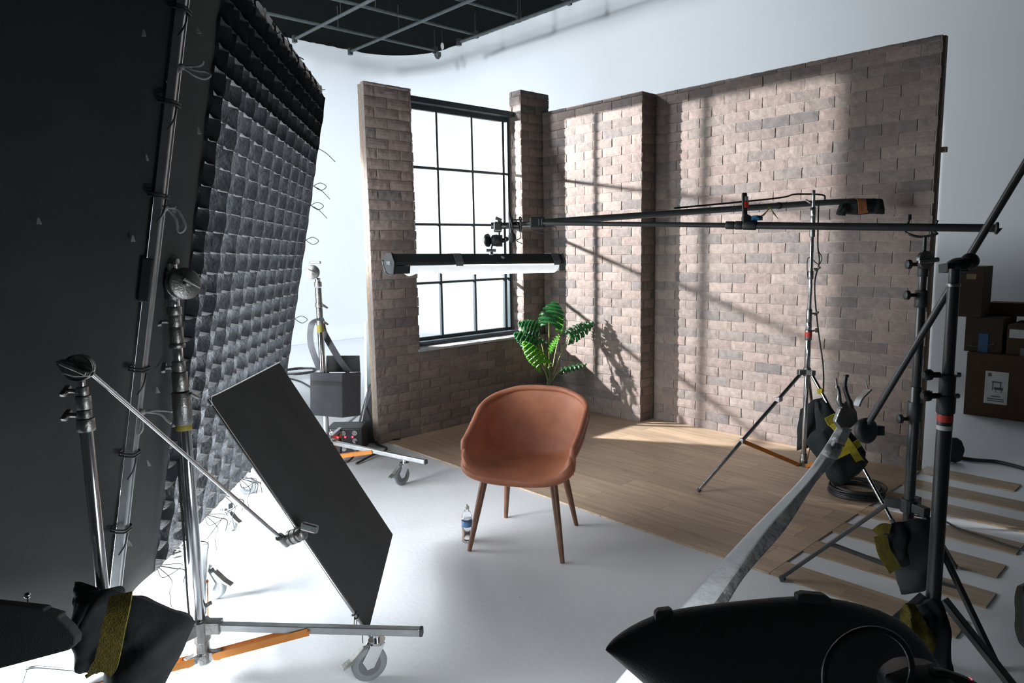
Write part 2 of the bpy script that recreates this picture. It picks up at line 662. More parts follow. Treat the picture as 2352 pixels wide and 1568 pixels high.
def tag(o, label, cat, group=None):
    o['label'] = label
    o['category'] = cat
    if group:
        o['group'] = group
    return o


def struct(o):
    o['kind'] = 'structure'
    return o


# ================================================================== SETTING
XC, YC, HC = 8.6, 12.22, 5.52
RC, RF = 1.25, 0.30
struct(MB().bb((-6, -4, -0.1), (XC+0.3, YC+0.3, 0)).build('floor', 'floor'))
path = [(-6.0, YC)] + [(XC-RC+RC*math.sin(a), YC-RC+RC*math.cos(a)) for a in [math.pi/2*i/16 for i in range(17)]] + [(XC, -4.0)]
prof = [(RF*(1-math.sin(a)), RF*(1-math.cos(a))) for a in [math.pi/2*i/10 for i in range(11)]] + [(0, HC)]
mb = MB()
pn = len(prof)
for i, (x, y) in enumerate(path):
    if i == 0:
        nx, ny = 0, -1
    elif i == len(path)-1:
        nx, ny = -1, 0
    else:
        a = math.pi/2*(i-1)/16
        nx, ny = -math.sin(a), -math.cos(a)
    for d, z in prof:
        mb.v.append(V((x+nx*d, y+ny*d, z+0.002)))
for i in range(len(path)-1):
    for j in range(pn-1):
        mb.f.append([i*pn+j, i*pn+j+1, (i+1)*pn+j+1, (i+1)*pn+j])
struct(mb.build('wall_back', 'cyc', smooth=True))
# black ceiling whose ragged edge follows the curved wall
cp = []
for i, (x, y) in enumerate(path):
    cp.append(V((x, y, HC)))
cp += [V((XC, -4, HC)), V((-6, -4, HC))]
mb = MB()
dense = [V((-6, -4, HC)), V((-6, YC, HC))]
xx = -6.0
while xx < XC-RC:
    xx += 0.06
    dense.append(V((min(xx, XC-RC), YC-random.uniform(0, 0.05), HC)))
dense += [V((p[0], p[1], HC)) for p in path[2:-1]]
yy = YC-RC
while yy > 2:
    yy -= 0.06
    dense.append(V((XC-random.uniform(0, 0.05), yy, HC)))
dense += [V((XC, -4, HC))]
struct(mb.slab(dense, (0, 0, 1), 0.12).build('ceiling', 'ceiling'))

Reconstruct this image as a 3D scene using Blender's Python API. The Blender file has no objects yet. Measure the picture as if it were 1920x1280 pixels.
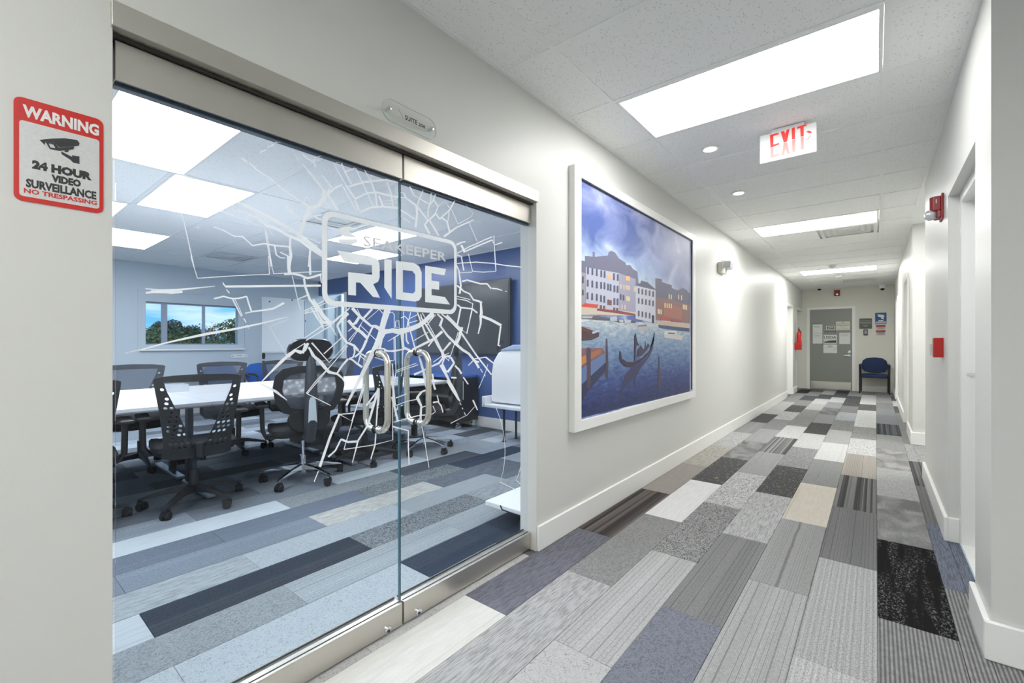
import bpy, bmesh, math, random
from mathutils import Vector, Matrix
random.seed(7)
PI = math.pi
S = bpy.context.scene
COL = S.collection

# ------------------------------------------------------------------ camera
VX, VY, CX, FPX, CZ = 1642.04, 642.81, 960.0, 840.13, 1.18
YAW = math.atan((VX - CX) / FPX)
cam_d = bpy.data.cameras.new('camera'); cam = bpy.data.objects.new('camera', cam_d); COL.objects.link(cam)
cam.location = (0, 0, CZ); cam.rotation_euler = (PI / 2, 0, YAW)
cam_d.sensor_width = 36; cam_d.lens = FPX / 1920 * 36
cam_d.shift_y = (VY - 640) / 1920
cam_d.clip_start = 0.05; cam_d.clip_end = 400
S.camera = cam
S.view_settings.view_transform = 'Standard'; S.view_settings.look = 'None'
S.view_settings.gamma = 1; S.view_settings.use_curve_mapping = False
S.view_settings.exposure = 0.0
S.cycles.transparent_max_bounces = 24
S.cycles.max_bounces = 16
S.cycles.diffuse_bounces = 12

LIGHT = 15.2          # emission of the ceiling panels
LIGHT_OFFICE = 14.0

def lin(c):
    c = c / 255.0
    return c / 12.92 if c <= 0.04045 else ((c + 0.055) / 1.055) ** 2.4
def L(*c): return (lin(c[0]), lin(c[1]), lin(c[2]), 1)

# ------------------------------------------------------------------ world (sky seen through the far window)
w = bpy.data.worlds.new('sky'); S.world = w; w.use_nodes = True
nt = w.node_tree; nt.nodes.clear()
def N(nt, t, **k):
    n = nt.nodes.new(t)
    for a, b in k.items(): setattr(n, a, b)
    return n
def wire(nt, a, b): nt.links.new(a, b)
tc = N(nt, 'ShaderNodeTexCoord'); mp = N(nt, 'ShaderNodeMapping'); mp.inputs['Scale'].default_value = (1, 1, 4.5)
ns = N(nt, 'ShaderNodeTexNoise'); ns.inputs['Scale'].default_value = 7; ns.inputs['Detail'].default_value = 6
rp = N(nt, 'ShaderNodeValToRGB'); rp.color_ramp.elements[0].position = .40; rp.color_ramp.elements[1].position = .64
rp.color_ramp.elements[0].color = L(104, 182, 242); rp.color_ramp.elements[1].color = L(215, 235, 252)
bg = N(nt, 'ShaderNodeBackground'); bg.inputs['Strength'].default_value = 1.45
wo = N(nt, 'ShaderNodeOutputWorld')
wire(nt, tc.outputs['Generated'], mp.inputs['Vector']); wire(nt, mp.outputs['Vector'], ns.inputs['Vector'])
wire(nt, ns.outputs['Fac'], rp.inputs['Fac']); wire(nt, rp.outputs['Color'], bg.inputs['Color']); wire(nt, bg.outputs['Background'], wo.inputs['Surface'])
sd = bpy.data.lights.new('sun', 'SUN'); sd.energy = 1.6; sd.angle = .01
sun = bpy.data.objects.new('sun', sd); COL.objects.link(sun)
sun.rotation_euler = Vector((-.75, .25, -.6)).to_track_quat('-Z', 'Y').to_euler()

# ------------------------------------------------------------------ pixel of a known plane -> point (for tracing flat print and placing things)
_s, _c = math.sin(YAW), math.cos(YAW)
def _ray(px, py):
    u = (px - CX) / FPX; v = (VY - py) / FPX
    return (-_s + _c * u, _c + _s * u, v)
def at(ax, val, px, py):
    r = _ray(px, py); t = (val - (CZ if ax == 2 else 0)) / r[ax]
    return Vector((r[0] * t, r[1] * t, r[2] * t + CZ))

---

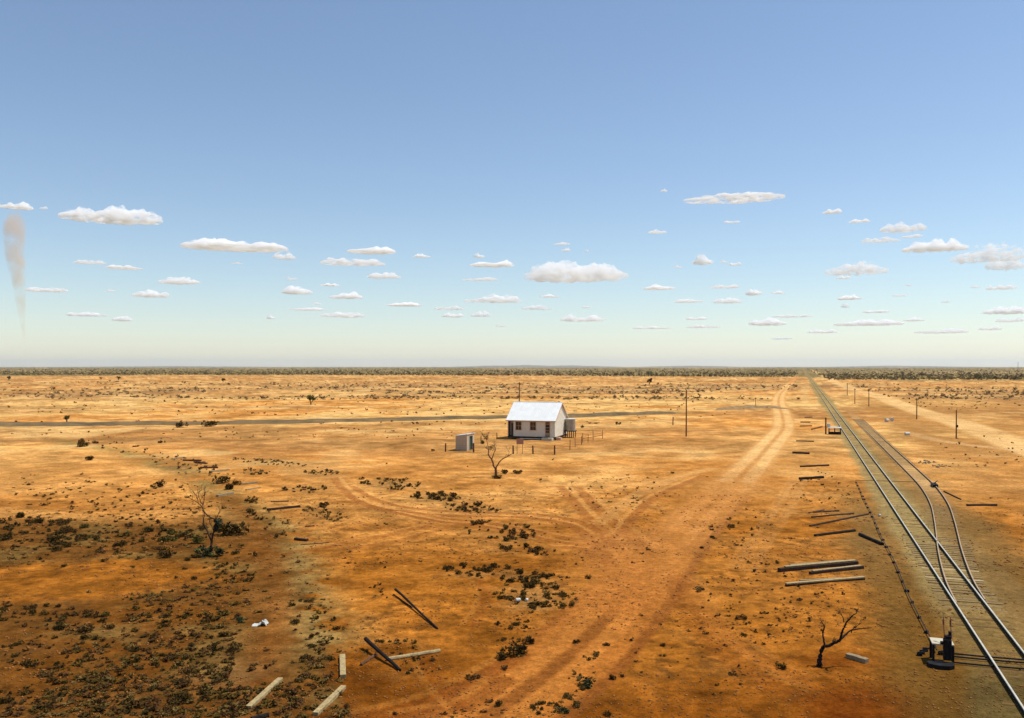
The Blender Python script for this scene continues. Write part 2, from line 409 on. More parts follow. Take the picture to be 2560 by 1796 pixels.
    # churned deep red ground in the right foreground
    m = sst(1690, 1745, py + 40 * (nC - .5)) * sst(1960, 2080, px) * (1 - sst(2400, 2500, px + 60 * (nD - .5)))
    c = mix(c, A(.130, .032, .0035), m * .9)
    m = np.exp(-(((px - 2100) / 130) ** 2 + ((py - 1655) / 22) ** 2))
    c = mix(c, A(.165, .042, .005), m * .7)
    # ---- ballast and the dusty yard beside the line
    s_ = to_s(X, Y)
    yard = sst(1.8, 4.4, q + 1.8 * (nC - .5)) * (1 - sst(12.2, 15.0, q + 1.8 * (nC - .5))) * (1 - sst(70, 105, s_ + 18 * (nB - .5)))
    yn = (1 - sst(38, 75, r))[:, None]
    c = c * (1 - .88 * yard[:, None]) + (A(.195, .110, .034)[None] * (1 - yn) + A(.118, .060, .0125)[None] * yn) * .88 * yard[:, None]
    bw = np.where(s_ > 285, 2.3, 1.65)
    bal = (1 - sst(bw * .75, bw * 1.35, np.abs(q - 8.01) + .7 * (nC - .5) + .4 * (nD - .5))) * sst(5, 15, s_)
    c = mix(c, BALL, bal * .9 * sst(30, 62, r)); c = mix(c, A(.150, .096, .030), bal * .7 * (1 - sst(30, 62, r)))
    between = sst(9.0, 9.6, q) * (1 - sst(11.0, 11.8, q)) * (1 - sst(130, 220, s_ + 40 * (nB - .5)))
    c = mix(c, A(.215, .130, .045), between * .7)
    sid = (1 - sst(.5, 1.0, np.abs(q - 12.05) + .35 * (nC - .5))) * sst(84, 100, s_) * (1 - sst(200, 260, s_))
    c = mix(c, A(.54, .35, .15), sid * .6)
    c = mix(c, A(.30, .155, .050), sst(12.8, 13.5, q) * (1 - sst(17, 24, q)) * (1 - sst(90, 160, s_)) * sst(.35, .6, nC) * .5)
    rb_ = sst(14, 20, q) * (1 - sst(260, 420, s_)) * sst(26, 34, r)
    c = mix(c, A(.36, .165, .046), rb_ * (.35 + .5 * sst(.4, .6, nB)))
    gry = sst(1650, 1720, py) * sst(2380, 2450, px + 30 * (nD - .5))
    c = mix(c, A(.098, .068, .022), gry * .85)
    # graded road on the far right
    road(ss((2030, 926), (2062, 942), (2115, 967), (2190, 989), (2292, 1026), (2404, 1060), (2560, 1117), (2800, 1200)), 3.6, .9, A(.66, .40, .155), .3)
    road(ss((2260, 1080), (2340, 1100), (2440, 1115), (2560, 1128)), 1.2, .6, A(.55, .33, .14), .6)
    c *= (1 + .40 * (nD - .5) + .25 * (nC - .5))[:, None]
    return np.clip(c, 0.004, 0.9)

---

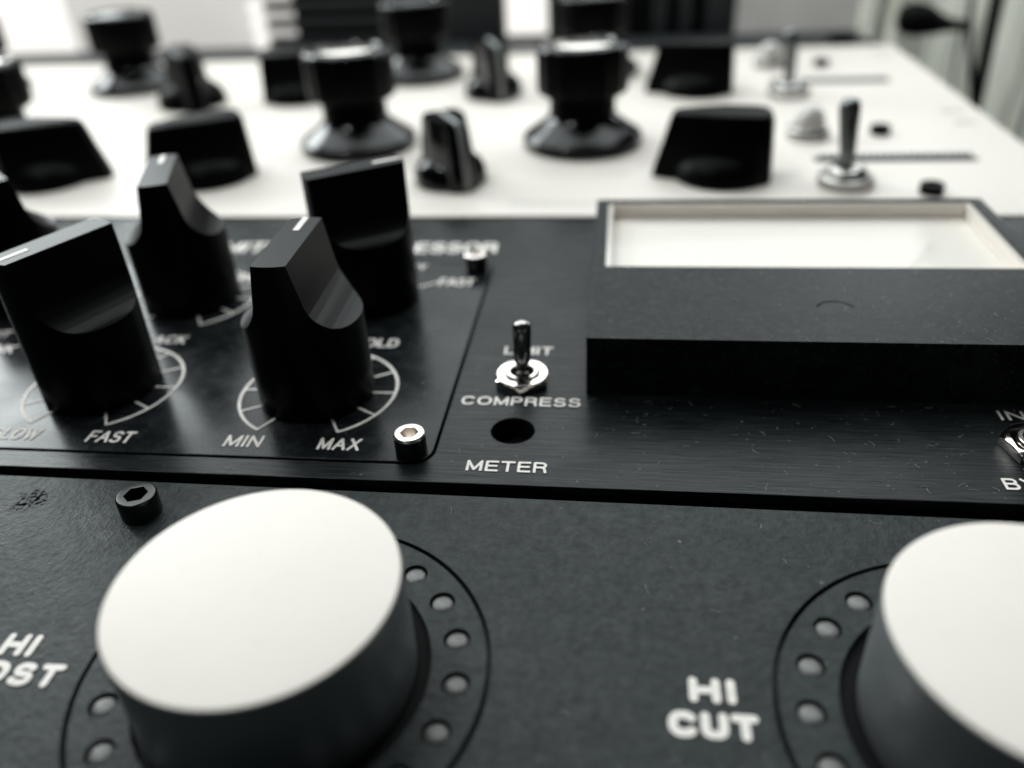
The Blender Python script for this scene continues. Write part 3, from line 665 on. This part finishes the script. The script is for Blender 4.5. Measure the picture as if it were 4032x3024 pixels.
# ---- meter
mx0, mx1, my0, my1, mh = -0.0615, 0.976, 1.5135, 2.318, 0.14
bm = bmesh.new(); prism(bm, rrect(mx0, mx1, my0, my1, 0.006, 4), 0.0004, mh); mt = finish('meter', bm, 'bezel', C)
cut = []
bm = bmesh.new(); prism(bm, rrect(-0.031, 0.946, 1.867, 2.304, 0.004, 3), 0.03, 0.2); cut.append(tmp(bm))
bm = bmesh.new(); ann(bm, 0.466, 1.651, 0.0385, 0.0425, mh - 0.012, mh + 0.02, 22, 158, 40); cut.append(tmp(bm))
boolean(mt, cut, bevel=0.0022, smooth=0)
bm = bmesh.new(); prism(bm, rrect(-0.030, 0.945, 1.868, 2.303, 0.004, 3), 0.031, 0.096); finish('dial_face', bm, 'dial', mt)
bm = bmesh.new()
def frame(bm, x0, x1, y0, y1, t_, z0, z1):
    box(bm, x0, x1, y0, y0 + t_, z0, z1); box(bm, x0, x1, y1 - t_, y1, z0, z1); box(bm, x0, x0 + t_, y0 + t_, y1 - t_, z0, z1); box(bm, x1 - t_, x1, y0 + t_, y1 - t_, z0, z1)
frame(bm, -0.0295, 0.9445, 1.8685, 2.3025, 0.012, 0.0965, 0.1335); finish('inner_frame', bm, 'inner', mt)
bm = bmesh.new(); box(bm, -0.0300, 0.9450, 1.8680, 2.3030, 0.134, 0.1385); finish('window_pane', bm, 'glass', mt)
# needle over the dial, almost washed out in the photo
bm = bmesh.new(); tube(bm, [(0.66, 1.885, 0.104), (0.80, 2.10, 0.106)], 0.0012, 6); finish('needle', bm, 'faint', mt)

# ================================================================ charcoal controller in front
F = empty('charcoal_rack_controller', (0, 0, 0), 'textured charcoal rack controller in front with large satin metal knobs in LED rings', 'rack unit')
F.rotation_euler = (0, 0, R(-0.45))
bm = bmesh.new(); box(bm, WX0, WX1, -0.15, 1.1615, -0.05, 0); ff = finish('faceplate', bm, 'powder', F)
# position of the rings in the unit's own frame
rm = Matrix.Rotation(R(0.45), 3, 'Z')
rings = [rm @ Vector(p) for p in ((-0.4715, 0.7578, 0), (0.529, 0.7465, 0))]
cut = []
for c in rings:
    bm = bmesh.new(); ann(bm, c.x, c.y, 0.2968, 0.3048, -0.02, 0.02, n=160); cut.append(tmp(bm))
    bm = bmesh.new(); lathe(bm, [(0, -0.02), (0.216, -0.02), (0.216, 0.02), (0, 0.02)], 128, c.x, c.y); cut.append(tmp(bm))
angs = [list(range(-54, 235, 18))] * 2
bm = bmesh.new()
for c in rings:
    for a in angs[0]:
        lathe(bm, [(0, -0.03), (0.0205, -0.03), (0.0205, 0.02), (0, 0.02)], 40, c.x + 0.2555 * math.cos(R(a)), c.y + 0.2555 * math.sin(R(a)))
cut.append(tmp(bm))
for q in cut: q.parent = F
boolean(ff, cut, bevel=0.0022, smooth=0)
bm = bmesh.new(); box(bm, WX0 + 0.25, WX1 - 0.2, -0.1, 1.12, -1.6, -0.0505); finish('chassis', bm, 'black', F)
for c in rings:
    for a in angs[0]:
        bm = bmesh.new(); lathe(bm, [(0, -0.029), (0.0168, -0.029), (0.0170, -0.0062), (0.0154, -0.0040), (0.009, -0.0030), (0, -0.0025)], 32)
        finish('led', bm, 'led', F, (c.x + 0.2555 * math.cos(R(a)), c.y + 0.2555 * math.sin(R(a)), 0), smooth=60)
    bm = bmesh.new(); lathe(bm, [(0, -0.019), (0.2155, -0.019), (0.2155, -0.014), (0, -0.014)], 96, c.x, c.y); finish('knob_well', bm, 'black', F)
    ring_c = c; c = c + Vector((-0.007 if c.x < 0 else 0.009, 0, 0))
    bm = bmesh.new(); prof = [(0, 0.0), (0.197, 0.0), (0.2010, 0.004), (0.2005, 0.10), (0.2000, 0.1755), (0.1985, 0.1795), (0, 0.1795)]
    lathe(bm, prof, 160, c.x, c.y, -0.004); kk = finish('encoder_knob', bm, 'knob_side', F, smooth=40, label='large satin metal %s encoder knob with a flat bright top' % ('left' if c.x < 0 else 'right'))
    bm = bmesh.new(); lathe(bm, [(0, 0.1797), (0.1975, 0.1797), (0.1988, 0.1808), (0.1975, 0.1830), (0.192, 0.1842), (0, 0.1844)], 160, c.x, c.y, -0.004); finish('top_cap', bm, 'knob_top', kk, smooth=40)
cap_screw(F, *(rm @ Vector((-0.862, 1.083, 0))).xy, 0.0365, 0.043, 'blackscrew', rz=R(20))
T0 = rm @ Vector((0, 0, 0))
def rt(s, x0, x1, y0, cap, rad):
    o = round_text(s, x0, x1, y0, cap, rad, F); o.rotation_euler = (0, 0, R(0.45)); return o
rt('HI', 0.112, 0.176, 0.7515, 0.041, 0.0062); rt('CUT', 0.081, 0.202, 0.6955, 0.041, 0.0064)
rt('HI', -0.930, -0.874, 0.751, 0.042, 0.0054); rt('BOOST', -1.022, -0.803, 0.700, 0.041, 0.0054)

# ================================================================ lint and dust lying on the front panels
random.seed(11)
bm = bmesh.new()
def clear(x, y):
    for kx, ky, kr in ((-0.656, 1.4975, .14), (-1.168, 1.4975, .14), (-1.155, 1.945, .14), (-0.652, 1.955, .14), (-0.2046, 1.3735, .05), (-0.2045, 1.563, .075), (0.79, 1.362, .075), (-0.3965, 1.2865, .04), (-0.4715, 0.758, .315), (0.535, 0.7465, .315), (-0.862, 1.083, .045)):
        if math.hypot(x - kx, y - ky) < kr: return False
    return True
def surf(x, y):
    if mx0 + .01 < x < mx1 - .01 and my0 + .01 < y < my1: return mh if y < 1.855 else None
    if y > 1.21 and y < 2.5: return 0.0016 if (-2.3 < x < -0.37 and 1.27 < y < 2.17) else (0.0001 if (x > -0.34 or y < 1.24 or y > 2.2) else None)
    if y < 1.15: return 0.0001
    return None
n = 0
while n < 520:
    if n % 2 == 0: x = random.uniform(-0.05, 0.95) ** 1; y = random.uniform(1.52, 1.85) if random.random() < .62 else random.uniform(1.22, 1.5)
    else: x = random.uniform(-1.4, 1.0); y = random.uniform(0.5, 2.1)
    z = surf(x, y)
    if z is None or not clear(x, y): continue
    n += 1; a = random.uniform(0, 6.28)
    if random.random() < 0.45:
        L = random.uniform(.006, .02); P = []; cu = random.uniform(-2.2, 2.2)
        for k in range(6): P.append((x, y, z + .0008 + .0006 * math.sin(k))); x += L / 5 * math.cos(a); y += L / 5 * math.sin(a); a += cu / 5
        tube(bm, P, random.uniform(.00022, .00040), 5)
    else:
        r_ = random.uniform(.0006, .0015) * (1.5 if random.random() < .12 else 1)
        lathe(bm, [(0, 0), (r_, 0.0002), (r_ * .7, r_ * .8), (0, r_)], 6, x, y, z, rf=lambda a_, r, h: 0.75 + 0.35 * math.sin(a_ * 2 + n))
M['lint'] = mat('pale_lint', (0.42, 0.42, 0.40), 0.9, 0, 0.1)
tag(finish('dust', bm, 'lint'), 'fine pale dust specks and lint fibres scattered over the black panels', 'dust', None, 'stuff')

→ **WHAT IS REQUIRED**
Return only the stretch of the material above from the line holding "Write part 2 of" through the line holding "1), 0.12).build('ceiling', 'ceiling'))", copied exactly.

→ **FINISHED TASK**
Write part 2 of the bpy script that recreates this picture. It picks up at line 662. More parts follow. Treat the picture as 2352 pixels wide and 1568 pixels high.
def tag(o, label, cat, group=None):
    o['label'] = label
    o['category'] = cat
    if group:
        o['group'] = group
    return o


def struct(o):
    o['kind'] = 'structure'
    return o


# ================================================================== SETTING
XC, YC, HC = 8.6, 12.22, 5.52
RC, RF = 1.25, 0.30
struct(MB().bb((-6, -4, -0.1), (XC+0.3, YC+0.3, 0)).build('floor', 'floor'))
path = [(-6.0, YC)] + [(XC-RC+RC*math.sin(a), YC-RC+RC*math.cos(a)) for a in [math.pi/2*i/16 for i in range(17)]] + [(XC, -4.0)]
prof = [(RF*(1-math.sin(a)), RF*(1-math.cos(a))) for a in [math.pi/2*i/10 for i in range(11)]] + [(0, HC)]
mb = MB()
pn = len(prof)
for i, (x, y) in enumerate(path):
    if i == 0:
        nx, ny = 0, -1
    elif i == len(path)-1:
        nx, ny = -1, 0
    else:
        a = math.pi/2*(i-1)/16
        nx, ny = -math.sin(a), -math.cos(a)
    for d, z in prof:
        mb.v.append(V((x+nx*d, y+ny*d, z+0.002)))
for i in range(len(path)-1):
    for j in range(pn-1):
        mb.f.append([i*pn+j, i*pn+j+1, (i+1)*pn+j+1, (i+1)*pn+j])
struct(mb.build('wall_back', 'cyc', smooth=True))
# black ceiling whose ragged edge follows the curved wall
cp = []
for i, (x, y) in enumerate(path):
    cp.append(V((x, y, HC)))
cp += [V((XC, -4, HC)), V((-6, -4, HC))]
mb = MB()
dense = [V((-6, -4, HC)), V((-6, YC, HC))]
xx = -6.0
while xx < XC-RC:
    xx += 0.06
    dense.append(V((min(xx, XC-RC), YC-random.uniform(0, 0.05), HC)))
dense += [V((p[0], p[1], HC)) for p in path[2:-1]]
yy = YC-RC
while yy > 2:
    yy -= 0.06
    dense.append(V((XC-random.uniform(0, 0.05), yy, HC)))
dense += [V((XC, -4, HC))]
struct(mb.slab(dense, (0, 0, 1), 0.12).build('ceiling', 'ceiling'))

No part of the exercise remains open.